City Lit is an acting company that has been in Chicago for 30 years now, and, according to their website, at one point was "the only theatre in the nation devoted to stage adaptations of literary material.." Their blurb goes on to say that they have "presented a wide array of voices, from classic writers such as Henry James, Edith Wharton, Oliver Goldsmith, Mark Twain, Colette, and P.G. Wodehouse to such contemporary writers as Alice Walker, W.P. Kinsella, Lynda Barry, Raymond Carver, Edward Albee and Ruth Pwarer Jhabvala." Given this list, City Lit's production of Private Lives definitely falls under the former category: It was a performance filled with witty repartee, champagne flutes, 1920's art decor sets, fake cigarettes with fake cigarette smoke, and lots of British accents. It all struck me as weirdly anachronistic.

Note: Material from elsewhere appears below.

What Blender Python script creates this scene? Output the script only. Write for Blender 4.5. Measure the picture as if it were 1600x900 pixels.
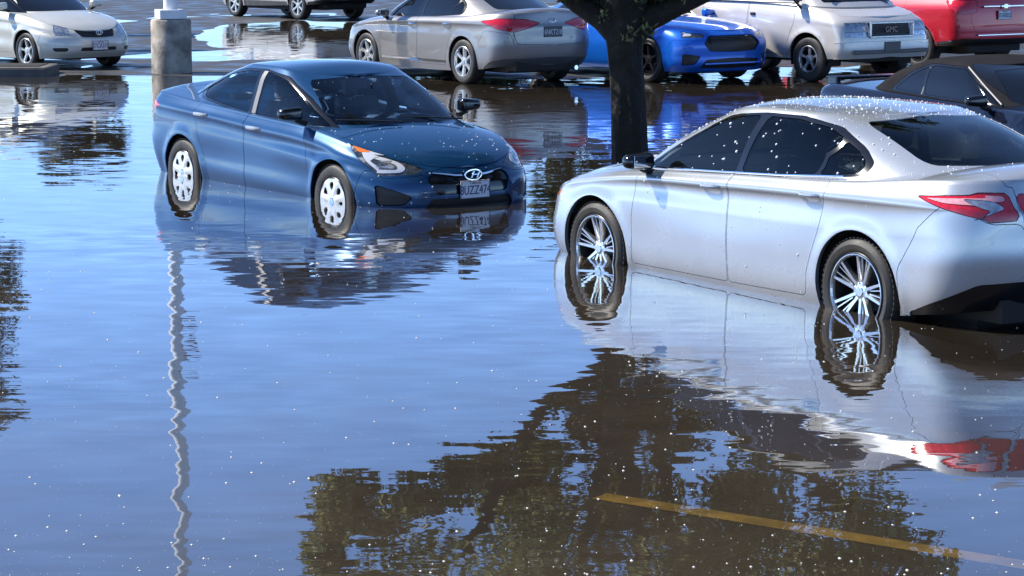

Noel Coward wrote Private Lives in 1930. He had been traveling in China when he came down with the flu, and he wrote the play over the course of four days, while he recovered. The plot follows former spouses Elyot (played by Don Bender) and Amanda (Cameron Feagin), two divorcees out on their respective second honeymoons, Elyot with the young and flighty Sybil (Maggie Kettering), and Amanda with the strong-chinned and flat-footed Victor (George Seegebrecht). Lo and behold, both couples are honeymooning at the same hotel in fashionable Deauville, Normandy. They're even sleeping in adjacent rooms. Quelle coincididence!
Hilarity ensues. The three acts of the play are driven both by dialogue and action as the comedians run about the stage, hiding behind shrubs, bolting in and out of rooms and, at one point, engaging in a surprisingly violent domestic fight. The stage belongs for the most part to Cameron Feagin, who is able to convey both Amanda's cynicism and anger as well as her sense of humor and love of life. I got the feeling that Amanda is Coward's favorite character in the play; he wrote the part for his close friend Gertrude Lawrence, and in a story of rivalry and one-upmanship, it is Amanda who inevitably keeps coming up on top. Coward himself originally played the part of Elyot. Ideally, Elyot ought to be Amanda's equal and rival, witty and urbane but also more than a bit disappointed with life, and just a touch sadistic. Unfortunately, Don Bender plays him more as a lech and a drunkard, filled with too much impotent rage and not enough quiet spite. And as for the younger belle and beau, Sybil and Victor, I never really got a feel for either of them. The characters are designed to be overpowered by their older, wiser, craftier counterparts, but these two seemed a little too willing to be used and manipulated.
The set and the costumes were designed to give the audience some kind of sense of the roaring twenties, all art-deco patterns and pastel colors. The costumes are all flowing dresses, white tuxedos, and elegant bathrobes. And, as the two couples traipse across France, staying in luxurious Parisian apartments and swapping partners and then swapping them again, I began to think to myself, "What in hell do these people do for a living?" There is a fifth character in the play, the French maid Louise, played by Shawna Tucker, who is constantly plagued by hay-fever and the middling French of her employers. But apart from Louise, no one else seems to work for a living.
A typical American concern, I know. But as the sounds of semi-trucks and ambulances pierced the unfortunately thin theatre/church/school walls, I wondered why City Lit decided that now, what with unemployment being at a 25-year high and all, was the time for this play that is strikingly unconcerned with questions of labor and capital, where wealth and luxury are both taken as givens. Even more puzzling is why director Terry McCabe did nothing to try to point out these discrepancies between the fantastic world that Amanda and Elyot inhabit and our own. It felt a little bit like being told to eat cake, or maybe to have a Bombay Sapphire martini.
Of course, I may be missing the essential point altogether. Private Lives was written in 1930, at the dawn of the Great Depression. It was immediately popular with both the critics and the audiences in New York. It has continued to be popular, winning Tonys in 1970 and 2002.* It has made successful run after successful run on Broadway, and maybe the reason for that is its essentially escapist attitude towards life and its hardships. It seems as if, in hard times, Americans seek out images and representations of beauty, wealth, and luxury. Or, at least, they just don't want to be reminded of their own private lives.**
* The 2002 performance starred Lindsay Duncan as Amanda and Alan Rickman as Elyot. I would pay a lot to see that.
** I preferred the January production of The Marriage of Figaro at the Greenhouse Theatre in Lincoln Park, a play which has kind of the same screwball elements as Private Lives but also contextualizes them within the themes of money, sex, and power.